I remember reading somewhere that in the original Brian DePalma film Eve Plumb was high up on the list. Melanie Griffith was also considered and was close to landing the part. Sissy Spacek was considered a long-shot and got the part because she showed up to her audition wearing an ancient, frumpy dress, no make-up and vaseline in her hair.
Chloe Moretz is, at least, the same age as the character and that's a first (16). They didn't give the part to a twenty-(and-even-thirtiesh)-something. Sissy Spacek (1976 version) was 26; Angella Bettis (2002 version) was 29. King wanted Linsay Lohan (26) to do it, but I think that might've been a trainwreck. Moretz also does seem to have a bit more, how shall we call it, "baby-fat" than the other two actresses, bringing her a bit closer to King's vision. Carrie, in the novel, was - as has already been pointed out - somewhat overweight (one of the abusive nicknames given to her by her bullying schoolmates was "puddin'"). She also had acne ("The Lord's way of chastising you," as her Mommie Dearest, Margaret, said in both the novel and both, I believe, cinematic previous versions). Regardless of the discrepencies between the written Carries and cinematic Carries, the producers stated that this version will be closer to King's story, albeit with updating (I guess that's why Margaret drives a car, but I still think, even in the twenty-teens, I can't evision it - I still see her huffing it on foot to the laundry and dry-cleaners where, in the novel, she worked). The 2002 version had Carrie researching her powers on the internet rather than in books in the library, causing Momma Margaret to spit the word out as if it was blasphemy: "The...internet."
I'm still dying to see this version.
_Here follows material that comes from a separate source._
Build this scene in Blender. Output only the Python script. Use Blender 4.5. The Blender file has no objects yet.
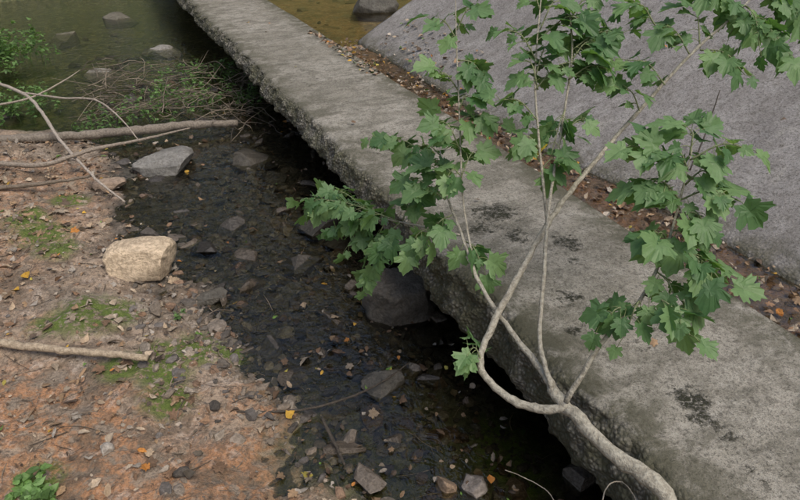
import bpy, math, numpy as np
from mathutils import Vector
R=np.random.RandomState(7)
SC=bpy.context.scene
# ---------------------------------------------------------------- camera and slab axes; positions unprojected from image pixels
PIT=math.radians(32); CP,SP=math.cos(PIT),math.sin(PIT); EYE=np.array([0,0,2.3]); F=622.
def P(u,v,t):
    x=(u-400)/F; y=(250-v)/F
    return EYE+t*np.array([x,CP+y*SP,-SP+y*CP])
def G(u,v,z=0.0):
    x=(u-400)/F; y=(250-v)/F
    return P(u,v,(EYE[2]-z)/(SP-y*CP))
AN=np.array([.9026,.4305]); AS=np.array([-.4305,.9026])
def NS(n,s): return n*AN[0]+s*AS[0], n*AN[1]+s*AS[1]
# ---------------------------------------------------------------- noise
TAB=np.random.RandomState(3).rand(256,256)
def vn(x,y):
    xi=np.floor(x).astype(int); yi=np.floor(y).astype(int); fx=x-xi; fy=y-yi
    fx=fx*fx*(3-2*fx); fy=fy*fy*(3-2*fy)
    a=TAB[xi&255,yi&255]; b=TAB[(xi+1)&255,yi&255]; c=TAB[xi&255,(yi+1)&255]; d=TAB[(xi+1)&255,(yi+1)&255]
    return (a*(1-fx)+b*fx)*(1-fy)+(c*(1-fx)+d*fx)*fy
def fbm(x,y,o=4):
    r=0; a=.5; t=0
    for i in range(o):
        r=r+a*vn(x*2**i+17.3*i,y*2**i+5.1*i); t+=a; a*=.5
    return r/t-.5
def sm(x): x=np.clip(x,0,1); return x*x*(3-2*x)
def nshore(s): return np.interp(s,[0,1,1.7,2.4,3.3,4.2,5.2,6.2,7,7.8,12],[.75,.65,.5,.33,.12,.0,-.15,-.2,-.8,-4,-7])
def H(x,y):
    x=np.asarray(x,float); y=np.asarray(y,float)
    n=x*AN[0]+y*AN[1]; s=x*AS[0]+y*AS[1]
    d=n-nshore(s)+.35*fbm(x*1.7,y*1.7,3)
    z=.02+.11*sm(-d/.8)+.22*sm((-d-.6)/3.)-.062*sm(d/.35+.2)
    z=z+.10*fbm(x*1.6+9,y*1.6,4)+.085*fbm(x*6,y*6,4)+.036*fbm(x*22,y*22,3)
    z=z-.12*sm((s-8)/1.5)*sm(d)
    # ground behind the slab
    up=sm((n-1.72)/.35)
    chan=.50+.05*fbm(x*3,y*3,4)+.02*fbm(x*20,y*20,3)+.577*np.clip(n-2.95,0,3.2)-.10*sm((n-2.95)/.15)
    pool=.28+.1*fbm(x*2,y*2,3)+.5*np.clip(n-5.5,0,3)*.6
    k=sm((s-6.8)/.5)
    z=z*(1-up)+up*(chan*(1-k)+pool*k)
    # bank under photographer
    b=sm((1.45-y)/1.2)
    z=z+b*.62*(1-up)+b*up*.1
    r=np.hypot(x,y)
    z=z+np.clip(r-14.5,0,14)*.62+ .8*sm((r-14)/6)*fbm(x*.3,y*.3,3)
    return z
# ---------------------------------------------------------------- mesh helper
def mesh(name,V,Fc,mat,col=None,smooth=True,attrs=None):
    V=np.asarray(V,np.float32); Fc=np.asarray(Fc,np.int32); k=Fc.shape[1]
    me=bpy.data.meshes.new(name); me.vertices.add(len(V)); me.vertices.foreach_set('co',V.ravel())
    me.loops.add(Fc.size); me.loops.foreach_set('vertex_index',Fc.ravel())
    me.polygons.add(len(Fc)); me.polygons.foreach_set('loop_start',np.arange(len(Fc),dtype=np.int32)*k)
    me.polygons.foreach_set('use_smooth',np.full(len(Fc),smooth))
    if col is not None:
        c=me.color_attributes.new('Col','FLOAT_COLOR','POINT'); q=np.ones((len(V),4),np.float32); q[:,:3]=col
        c.data.foreach_set('color',q.ravel())
    for a,val in (attrs or {}).items():
        f=me.attributes.new(a,'FLOAT','POINT'); f.data.foreach_set('value',np.asarray(val,np.float32))
    me.update(calc_edges=True); me.validate()
    me.materials.append(mat); o=bpy.data.objects.new(name,me); SC.collection.objects.link(o); return o
def gridfaces(a,b):
    i=np.arange(a*b).reshape(a,b); return np.stack([i[:-1,:-1],i[1:,:-1],i[1:,1:],i[:-1,1:]],-1).reshape(-1,4)
class Bag:
    def __init__(s): s.V=[];s.F=[];s.C=[];s.W=[];s.n=0
    def add(s,V,Fc,c,w=0.):
        V=np.asarray(V); s.V.append(V); s.F.append(np.asarray(Fc)+s.n); s.C.append(np.broadcast_to(np.asarray(c,float),(len(V),3))); s.W.append(np.full(len(V),w)); s.n+=len(V)
    def make(s,name,mat,smooth=True):
        return mesh(name,np.concatenate(s.V),np.concatenate(s.F),mat,np.concatenate(s.C),smooth,{'wet':np.concatenate(s.W)})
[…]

I'm a bit ticked off it's been moved from this past March to upcoming October. I want to see it now. But maybe that's necessary to try and improve the marketing; like I said, I'm not enthralled with the first trailer. It looks cheap and like something from one of the old slasher films from the eighties. The portrayal of Margaret particularly falls stereotypically flat. In the '76 version, she was over the top; in the '02 version, she was icingly subtle. But Moore, being an accomplished actress, will hopefully pull it off.